The first gallery will orient visitors to Woodson’s life. The lobby’s walls will be flanked with books – reproductions of books Woodson wrote, published, or read – that are interspersed with backlit graphics, giving visitors an immediate understanding of Woodson’s interests and commitment in learning and documenting history.
“That really sets up the experience,” says Jarvis, who recently visited the fabricator’s shop to see the books. As they were just an idea for so long, she was “floored” to see the physical books and visualize that concept coming to life. “It’s very powerful.”
She holds up one book as an example – it’s shallow, four to six inches, to fit in the wall, with the title down the spine and the material aged and styled to look just like a book from the early 1900s.
“Imagine seeing hundreds of these,” Jarvis says. “They just had them in the fabricator’s office on a table with all these books, and you just think, ‘Oh my gosh, here are all the books!’ It’s a culmination of a certain point in the progress.”
Everlasting Legacy
For Jarvis, a highlight of the project has not only been the content and the opportunity to share Woodson’s story – but the many people behind the project and their passion for the work.
“Their commitment to telling this story is so important and it really has come through in their participation and involvement,” says Jarvis. “There’s so many contributors with so many different backgrounds, and they’ve all been very committed to telling Woodson’s story, to building this new site – without compromise.”
Jarvis hopes that people who visit the site once it opens learn about Woodson on a deep level.

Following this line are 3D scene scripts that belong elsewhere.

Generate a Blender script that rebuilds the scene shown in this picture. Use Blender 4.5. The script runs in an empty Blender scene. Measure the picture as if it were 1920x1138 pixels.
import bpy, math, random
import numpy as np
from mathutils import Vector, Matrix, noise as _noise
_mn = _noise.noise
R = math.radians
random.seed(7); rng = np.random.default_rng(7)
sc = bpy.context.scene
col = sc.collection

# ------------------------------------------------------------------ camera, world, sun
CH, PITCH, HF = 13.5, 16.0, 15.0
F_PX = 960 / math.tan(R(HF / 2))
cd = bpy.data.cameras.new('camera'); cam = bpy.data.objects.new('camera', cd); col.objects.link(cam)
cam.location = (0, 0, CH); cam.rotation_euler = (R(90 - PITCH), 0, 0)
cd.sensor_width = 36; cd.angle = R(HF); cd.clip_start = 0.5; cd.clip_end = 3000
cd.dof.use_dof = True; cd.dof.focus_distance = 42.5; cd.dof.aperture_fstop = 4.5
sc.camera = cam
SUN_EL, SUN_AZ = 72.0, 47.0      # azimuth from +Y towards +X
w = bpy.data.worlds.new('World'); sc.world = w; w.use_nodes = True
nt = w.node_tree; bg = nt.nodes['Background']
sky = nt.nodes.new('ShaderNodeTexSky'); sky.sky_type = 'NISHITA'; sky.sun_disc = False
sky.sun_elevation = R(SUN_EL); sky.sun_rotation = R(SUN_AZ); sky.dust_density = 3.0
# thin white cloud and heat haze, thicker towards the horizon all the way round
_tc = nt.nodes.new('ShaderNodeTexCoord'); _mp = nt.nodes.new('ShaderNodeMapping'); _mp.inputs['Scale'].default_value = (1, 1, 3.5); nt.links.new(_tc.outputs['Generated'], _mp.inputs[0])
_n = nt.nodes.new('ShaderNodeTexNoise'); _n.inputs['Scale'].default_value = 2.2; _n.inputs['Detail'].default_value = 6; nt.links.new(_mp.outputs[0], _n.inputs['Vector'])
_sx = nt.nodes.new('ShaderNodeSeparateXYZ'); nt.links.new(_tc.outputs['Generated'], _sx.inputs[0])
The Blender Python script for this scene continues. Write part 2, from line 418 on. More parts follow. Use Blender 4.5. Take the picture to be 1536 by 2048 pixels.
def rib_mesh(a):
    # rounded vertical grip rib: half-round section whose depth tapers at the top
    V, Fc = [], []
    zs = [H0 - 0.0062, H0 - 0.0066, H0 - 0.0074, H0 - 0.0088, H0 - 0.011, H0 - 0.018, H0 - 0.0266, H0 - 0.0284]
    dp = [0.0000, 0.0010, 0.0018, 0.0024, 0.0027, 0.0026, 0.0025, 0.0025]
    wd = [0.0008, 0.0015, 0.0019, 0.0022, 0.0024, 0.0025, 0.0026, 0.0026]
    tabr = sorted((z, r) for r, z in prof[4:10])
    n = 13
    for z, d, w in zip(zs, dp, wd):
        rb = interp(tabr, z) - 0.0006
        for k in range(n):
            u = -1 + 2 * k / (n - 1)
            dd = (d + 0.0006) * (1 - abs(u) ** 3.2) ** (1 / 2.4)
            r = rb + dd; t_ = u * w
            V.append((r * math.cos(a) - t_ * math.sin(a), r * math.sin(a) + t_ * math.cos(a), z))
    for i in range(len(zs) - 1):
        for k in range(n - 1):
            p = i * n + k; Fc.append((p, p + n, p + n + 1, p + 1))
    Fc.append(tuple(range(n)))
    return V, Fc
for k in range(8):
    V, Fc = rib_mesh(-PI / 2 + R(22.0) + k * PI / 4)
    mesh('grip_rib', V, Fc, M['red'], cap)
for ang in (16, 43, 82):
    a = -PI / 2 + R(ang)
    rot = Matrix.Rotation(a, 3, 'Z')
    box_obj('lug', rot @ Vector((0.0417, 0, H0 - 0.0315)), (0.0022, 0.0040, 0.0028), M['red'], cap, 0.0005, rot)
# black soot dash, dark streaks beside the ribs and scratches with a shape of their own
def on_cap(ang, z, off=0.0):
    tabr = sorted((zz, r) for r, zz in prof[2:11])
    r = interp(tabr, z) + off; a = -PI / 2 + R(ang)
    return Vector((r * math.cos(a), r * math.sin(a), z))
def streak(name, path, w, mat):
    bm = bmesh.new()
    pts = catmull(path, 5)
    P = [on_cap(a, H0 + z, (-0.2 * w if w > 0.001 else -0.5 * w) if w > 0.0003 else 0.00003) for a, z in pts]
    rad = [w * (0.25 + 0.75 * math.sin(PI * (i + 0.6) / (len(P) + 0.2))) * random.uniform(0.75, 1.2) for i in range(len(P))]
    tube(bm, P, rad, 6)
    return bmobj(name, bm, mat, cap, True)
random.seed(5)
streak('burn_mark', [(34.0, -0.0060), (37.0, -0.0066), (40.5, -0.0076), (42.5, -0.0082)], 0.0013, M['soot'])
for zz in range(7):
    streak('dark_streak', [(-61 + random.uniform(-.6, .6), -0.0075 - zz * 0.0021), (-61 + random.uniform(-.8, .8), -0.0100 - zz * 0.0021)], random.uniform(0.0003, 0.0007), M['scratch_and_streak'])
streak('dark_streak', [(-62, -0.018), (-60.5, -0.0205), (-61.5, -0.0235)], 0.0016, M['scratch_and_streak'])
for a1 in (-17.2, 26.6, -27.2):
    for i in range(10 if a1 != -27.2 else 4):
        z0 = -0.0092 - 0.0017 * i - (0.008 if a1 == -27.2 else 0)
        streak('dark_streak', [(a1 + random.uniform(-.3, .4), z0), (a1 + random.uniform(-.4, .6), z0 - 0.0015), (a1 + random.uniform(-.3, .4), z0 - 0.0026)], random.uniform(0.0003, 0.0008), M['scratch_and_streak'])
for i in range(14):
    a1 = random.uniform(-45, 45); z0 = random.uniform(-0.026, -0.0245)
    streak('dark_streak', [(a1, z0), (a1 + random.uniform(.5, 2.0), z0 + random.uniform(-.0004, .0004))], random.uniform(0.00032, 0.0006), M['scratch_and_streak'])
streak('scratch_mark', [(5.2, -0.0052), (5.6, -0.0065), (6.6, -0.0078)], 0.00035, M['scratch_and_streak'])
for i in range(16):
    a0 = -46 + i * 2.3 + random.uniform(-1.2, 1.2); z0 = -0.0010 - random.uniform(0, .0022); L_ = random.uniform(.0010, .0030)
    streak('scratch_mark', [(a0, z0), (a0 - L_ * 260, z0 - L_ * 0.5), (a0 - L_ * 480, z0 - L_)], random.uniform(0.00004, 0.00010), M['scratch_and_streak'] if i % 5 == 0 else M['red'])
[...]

For those who know who he was, there’s plenty more to learn. For visitors who aren’t familiar with him, she hopes they’ll gain an awareness of the role he played in documenting American history. The final part of the home visit – the legacy gallery – will position Woodson in terms of the people who impacted him and his ongoing impact today.
“I hope visitors will be inspired to take whatever’s of importance of them and be able to incorporate that into their own life and build their own legacy, maybe having been inspired by Woodson.”